You Can Have Fun with Polish History!
We prove it with the musical Battle for the Throne, about the elective kings of the Polish–Lithuanian Commonwealth. The show is styled like TV talent shows. Each ruler performs a hit song presenting their life and achievements. The songs are sometimes composed in styles characteristic of the countries the kings came from. For example, Sigismund III of the Swedish Vasa dynasty sings a number inspired by ABBA, while Augustus II the Strong from German Saxony combines heavy metal sounds reminiscent of Rammstein with a baroque aria. In the finale — just like in Eurovision — the audience votes for the coolest king and the best song!
Battle for the Throne
Was it a coincidence that the first Polish elective king was the most handsome candidate? Elections were a show, a marketplace of promises, and a beauty contest. You had to outshine your rivals, win the battle of charm, and give a real performance. They were like a festival where the audience decides the winner.
A political Eurovision.
But what if our historical elective kings competed in such a festival? If we gathered them on one stage and made them fight for the audience’s approval? If each of them had to perform a single number in which they had to shine so brightly as to overshadow the others? This question carries consequences. Since kings must duel for charm, we must let go of our usual tendency to mock historical figures.

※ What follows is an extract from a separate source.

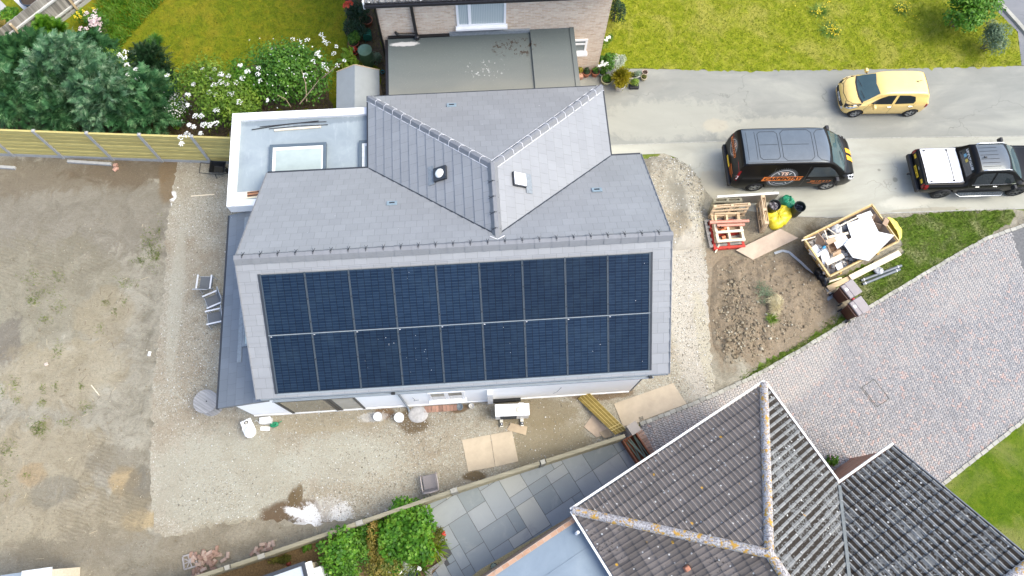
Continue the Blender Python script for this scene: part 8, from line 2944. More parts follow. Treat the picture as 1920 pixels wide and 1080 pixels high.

So let’s not think of Henryk Walezy as a faithless husband who abandoned us just after the wedding night, but focus on his eccentricity and androgynous charm. Let Batory be a hero from vampire-like Transylvania, and let’s appreciate Sigismund III for his reason, his Warsaw spirit… and artistic talents. Let’s love Władysław IV for being one of us, admire Jan Kazimierz as the phoenix rising from repeated disasters. Let’s adore Poland like Sobieski loved Marysieńka, and let Augustus the Strong impress us with the 365 children he fathered. In Stanisław Poniatowski, we can see the Polish version of a bittersweet adventurer à la Casanova.
We still need a jury — let’s invite the kings’ mothers, wives, sisters, and lovers. Foreigners would be best to ensure proper distance: Bona, Anna Vasa, Marysieńka, and Catherine the Great. And as hosts, let’s add seventeenth-century showmen Piotr Skarga and Augustyn Kordecki.
This is our siren’s recipe for a musical elective talent show.
And a final thought: democracy is quite a fun game — but a dangerous one. As our Hosts sing just before the finale: “Fellow citizens, you have reason to worry: vote wrong — and Poland will disappear from the map.”